Al-Arabiya : l’arbre qui cache la forêt

Du reste, le premier avantage d’une plateforme digitale comparé aux médias traditionnels réside pourtant dans le fait que la régulation y est beaucoup plus faible. Dans le cadre du projet pharaonique « Vision 2030 », que le prince héritier, Mohammed Ben Salmane entend imposer à « marche forcée » à la société saoudienne, Al-Arabiya joue un rôle central.

Le prince héritier escompte bien utiliser la chaîne afin de promouvoir aussi bien de sa politique étrangère que les avancées de sa politique intérieure et ce afin de mettre en exergue cette « Nouvelle Arabie » dont il se veut l’instigateur. Et pour cela, une communication bien rodée devait permettre au royaume d’adoucir quelque peu son image, en vendant le prince héritier comme étant un grand « réformateur ».

Parmi les nombreux princes arrêtés lors de la purge du mois de novembre, on retrouve notamment Waleed bin Ibrahim al-Ibrahim, le magnat des médias.
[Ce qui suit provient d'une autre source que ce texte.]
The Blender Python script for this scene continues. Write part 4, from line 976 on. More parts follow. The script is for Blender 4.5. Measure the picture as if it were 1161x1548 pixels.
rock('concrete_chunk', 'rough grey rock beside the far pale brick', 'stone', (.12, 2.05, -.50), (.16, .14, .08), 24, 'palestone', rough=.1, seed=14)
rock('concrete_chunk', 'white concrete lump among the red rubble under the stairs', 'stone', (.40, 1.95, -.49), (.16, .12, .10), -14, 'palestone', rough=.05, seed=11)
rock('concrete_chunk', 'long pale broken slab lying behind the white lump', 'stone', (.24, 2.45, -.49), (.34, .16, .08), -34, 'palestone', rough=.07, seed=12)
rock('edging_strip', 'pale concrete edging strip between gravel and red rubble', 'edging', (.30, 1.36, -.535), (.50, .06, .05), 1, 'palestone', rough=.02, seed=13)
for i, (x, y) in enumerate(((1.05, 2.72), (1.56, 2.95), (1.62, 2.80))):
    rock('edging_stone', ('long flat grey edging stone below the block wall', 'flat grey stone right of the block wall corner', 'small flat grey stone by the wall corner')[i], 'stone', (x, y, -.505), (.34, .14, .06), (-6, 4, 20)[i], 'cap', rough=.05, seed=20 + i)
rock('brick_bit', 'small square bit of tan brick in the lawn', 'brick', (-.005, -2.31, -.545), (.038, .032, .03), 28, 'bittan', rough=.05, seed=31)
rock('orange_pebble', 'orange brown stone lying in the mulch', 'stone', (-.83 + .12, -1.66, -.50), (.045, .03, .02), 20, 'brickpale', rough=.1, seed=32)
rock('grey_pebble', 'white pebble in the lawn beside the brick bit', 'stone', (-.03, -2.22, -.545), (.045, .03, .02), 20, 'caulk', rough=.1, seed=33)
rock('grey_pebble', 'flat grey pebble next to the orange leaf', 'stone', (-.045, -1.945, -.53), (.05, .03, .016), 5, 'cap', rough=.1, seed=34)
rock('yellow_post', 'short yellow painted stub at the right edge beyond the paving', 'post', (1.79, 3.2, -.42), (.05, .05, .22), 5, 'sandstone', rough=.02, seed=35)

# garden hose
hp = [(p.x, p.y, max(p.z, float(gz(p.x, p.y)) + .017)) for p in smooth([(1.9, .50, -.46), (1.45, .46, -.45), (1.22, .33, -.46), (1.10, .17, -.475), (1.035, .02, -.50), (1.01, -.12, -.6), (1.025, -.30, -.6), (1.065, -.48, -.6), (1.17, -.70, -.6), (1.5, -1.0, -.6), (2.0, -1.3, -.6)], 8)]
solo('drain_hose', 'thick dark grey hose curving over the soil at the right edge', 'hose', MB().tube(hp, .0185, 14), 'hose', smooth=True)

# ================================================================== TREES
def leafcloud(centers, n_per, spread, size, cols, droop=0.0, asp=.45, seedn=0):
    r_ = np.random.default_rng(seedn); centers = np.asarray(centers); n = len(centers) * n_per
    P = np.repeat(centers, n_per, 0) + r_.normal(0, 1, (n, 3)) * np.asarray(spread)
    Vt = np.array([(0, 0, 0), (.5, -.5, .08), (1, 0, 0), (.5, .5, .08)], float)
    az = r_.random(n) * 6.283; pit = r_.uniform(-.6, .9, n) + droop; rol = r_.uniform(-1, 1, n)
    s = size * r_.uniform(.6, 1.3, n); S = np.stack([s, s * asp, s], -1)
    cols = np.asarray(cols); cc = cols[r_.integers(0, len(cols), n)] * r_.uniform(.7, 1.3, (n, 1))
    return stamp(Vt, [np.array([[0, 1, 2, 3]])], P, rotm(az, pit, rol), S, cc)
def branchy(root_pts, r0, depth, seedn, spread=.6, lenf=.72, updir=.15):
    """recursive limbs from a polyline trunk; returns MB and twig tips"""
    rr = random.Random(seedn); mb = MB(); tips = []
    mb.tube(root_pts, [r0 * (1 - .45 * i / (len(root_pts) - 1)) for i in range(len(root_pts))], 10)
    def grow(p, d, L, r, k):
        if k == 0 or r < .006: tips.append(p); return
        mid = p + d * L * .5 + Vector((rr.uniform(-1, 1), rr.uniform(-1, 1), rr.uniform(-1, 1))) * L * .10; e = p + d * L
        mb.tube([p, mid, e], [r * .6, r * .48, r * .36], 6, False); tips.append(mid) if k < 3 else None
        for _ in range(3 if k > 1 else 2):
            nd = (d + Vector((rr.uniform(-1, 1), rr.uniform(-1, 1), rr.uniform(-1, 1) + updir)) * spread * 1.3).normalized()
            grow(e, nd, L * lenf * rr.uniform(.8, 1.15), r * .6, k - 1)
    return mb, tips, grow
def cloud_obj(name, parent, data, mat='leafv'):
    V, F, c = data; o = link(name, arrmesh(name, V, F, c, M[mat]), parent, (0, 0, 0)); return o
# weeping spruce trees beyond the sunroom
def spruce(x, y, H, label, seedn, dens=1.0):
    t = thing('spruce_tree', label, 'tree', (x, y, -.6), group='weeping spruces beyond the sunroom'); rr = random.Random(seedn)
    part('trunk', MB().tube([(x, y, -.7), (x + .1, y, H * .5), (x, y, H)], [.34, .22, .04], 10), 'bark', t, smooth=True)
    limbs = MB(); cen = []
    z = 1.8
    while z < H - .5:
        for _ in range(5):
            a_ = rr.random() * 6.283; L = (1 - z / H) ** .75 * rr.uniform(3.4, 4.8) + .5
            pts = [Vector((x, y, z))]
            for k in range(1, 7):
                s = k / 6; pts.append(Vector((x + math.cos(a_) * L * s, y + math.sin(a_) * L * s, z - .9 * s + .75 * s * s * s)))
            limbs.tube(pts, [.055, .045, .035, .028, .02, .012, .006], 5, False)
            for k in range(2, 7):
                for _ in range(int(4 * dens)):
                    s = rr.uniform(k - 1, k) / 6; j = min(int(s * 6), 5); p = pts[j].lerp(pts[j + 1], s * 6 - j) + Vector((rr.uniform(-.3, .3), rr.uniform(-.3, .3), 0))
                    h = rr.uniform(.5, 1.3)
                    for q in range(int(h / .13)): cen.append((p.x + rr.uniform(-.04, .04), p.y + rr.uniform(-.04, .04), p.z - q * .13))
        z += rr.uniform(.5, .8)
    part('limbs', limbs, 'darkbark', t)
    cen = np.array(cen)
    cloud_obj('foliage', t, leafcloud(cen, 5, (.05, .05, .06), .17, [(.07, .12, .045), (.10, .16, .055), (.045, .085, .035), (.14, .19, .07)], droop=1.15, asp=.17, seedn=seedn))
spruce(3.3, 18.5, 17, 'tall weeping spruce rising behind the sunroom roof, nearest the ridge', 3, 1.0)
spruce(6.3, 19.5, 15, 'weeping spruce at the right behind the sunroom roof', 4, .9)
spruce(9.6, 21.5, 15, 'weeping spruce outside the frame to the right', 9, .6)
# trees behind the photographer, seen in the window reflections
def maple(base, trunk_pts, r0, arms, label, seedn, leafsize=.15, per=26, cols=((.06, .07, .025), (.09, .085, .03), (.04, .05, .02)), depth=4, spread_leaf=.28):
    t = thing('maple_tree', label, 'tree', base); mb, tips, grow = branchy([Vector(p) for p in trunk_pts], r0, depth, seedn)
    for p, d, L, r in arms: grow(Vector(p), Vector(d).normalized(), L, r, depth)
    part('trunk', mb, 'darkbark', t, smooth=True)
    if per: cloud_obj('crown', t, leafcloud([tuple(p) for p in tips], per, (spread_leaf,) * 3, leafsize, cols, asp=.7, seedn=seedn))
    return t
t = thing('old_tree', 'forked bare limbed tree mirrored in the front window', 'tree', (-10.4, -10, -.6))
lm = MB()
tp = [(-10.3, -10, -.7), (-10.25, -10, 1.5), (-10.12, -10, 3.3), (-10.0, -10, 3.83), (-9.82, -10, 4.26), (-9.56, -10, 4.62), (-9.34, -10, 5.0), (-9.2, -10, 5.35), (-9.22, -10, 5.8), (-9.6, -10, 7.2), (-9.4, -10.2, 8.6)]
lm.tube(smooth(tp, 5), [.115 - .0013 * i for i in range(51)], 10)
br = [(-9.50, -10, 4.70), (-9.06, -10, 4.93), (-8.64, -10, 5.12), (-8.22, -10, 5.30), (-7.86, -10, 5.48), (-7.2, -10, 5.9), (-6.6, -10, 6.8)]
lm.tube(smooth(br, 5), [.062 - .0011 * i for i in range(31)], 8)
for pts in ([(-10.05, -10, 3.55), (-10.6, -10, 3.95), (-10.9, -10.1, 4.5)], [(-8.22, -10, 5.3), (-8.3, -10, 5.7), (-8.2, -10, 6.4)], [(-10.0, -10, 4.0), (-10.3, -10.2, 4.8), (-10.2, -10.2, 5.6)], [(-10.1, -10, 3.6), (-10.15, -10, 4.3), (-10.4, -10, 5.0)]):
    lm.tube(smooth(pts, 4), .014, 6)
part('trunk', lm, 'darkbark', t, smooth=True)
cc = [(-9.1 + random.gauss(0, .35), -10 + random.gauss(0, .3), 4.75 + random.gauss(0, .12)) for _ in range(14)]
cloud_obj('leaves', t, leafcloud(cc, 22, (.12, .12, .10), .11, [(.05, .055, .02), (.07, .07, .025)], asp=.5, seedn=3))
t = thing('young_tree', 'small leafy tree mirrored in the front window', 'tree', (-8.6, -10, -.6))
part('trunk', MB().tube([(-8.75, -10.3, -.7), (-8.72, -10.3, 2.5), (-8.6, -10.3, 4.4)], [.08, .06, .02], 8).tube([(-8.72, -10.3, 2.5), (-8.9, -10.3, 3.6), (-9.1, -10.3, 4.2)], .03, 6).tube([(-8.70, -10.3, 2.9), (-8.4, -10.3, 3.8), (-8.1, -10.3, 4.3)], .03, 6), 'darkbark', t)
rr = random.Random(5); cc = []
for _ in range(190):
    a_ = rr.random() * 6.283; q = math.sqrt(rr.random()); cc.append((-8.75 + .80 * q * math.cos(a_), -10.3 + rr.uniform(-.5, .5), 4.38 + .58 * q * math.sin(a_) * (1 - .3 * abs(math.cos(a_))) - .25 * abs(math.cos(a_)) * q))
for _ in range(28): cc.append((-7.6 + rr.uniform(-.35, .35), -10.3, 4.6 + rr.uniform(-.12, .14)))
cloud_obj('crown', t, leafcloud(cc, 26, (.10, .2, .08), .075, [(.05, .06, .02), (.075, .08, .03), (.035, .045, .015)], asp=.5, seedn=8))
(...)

Il est le président du plus grand groupe privé de médias, la Middle East Broadcasting Company (MBC), dont les chaînes sont regardées chaque jour par plus de 100 millions de personnes au Moyen-Orient et en Afrique du Nord.
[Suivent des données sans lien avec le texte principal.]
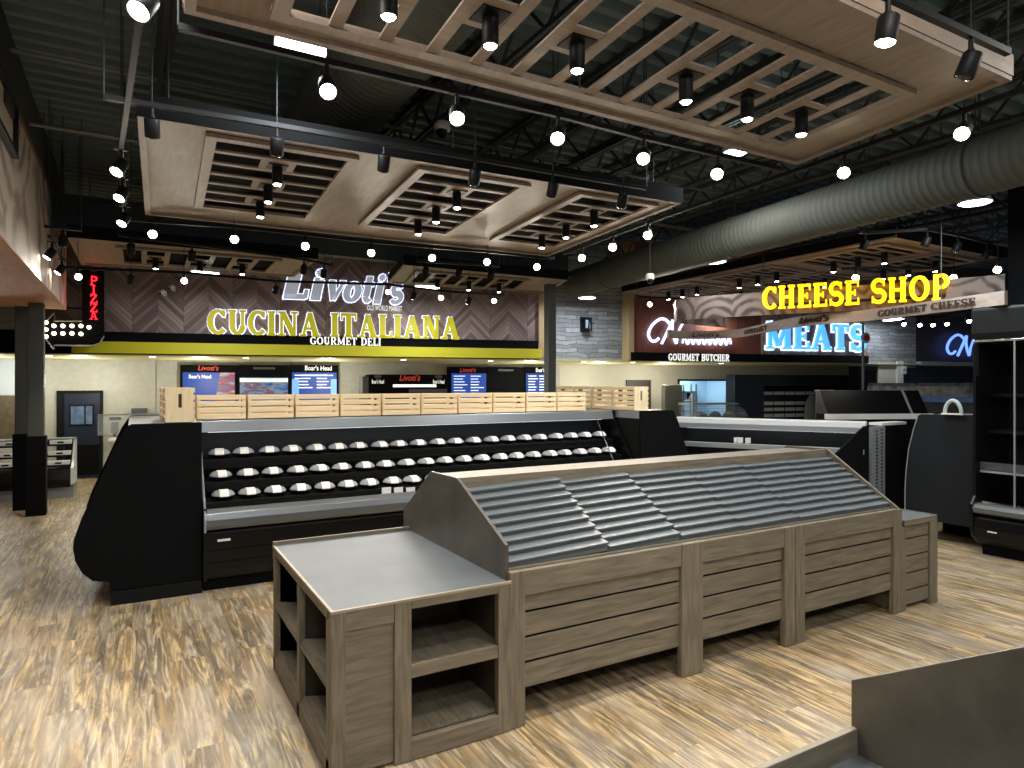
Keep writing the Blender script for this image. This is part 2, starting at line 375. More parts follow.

Si aucune déclaration n’a filtré depuis la libération conditionnelle de ce dernier, fin janvier, un article du Financial Times révélait, il y a quelques semaines, que les autorités saoudiennes exigeraient qu’il cède ses participations dans MBC pour obtenir sa libération pleine et entière. Une négociation qui a démarré en réalité bien avant son emprisonnement, puisque cela fait déjà deux ans que MBS cherche à prendre le contrôle de MBC, mais sans succès jusqu’ici.

Au-delà de cette mise sous contrôle renforcée des médias saoudiens depuis l’arrivée au pouvoir de MBS, cette crise dévoile les problèmes de financement auxquels font face les journaux et télévisions de l’ensemble des médias du monde arabe, particulièrement saoudiens, depuis quelques années.

Al-Hayat, le plus important des journaux saoudiens, va ainsi déménager à Dubaï pour des raisons financières, et devrait licencier, d’ici juin prochain, la majorité de ses effectifs basés à Londres et Beyrouth. Or, Al-Hayat n’est qu’un cas parmi d’autres illustrant - au fond - la profonde crise financière que traverse le Royaume, qui impacte directement les médias saoudiens et arabes (particulièrement libanais). Depuis la crise pétrolière de 2008, qui a vu l’Arabie Saoudite, perdre plus de 150 milliards de dollars de réserves de change et qui a induit une réduction du PIB de l’ordre de13,5 % (en 2016), Riyad a été contrainte d’entamer un plan drastique de réduction des salaires - à raison d’une diminution de 20% - pour plus de trois millions de fonctionnaires.

Cette trop grande dépendance de certains médias libanais au financement public saoudien est ainsi caractéristique de cette fragilité structurelle que MBS aura beaucoup de difficulté à surmonter. A l’instar de l’épisode « tragi-comique » de la démission « forcée » du Premier ministre libanais Saad Hariri, cette ultra dépendance tendrait à prouver les liens « incestueux » existant entre Beyrouth et Riyad, manifeste au niveau politique et diplomatique, davantage sous-jacent sur le plan médiatique.

En parallèle, le journaliste saoudien Saleh el Shihi a été condamné, le 8 février dernier, à 5 ans de prison pour outrage à la Cour royale. Il faisait partie d’une quinzaine de journalistes et journalistes-citoyens portés disparus depuis la vague d’arrestation qui a commencé en septembre dernier. Au-delà du drame humain, ces emprisonnements nous rappellent que modernisation et autocratie semble hélas se conjuguer « en même temps » dans le royaume wahhabite.

Mais entre cette perte d’indépendance accélérée des médias saoudiens et la répression à laquelle font toujours face les journalistes saoudiens, MBS peut-il espérer réellement modifier l’image d’un Royaume dont les pratiques restent, sur bien des aspects, en deçà de la modernité à laquelle son prince héritier semble pourtant aspirer.

Assurément, le développement d’une presse saoudienne professionnelle et indépendante constitue une des principales gageures consubstantielles au plan « Vision 2030 » que MBS ambitionne de porter. Ce dernier pourra-t-il porter ce dessein en mettant « au pas » les principaux instruments de cette ambition ? Rien n’est moins sûr.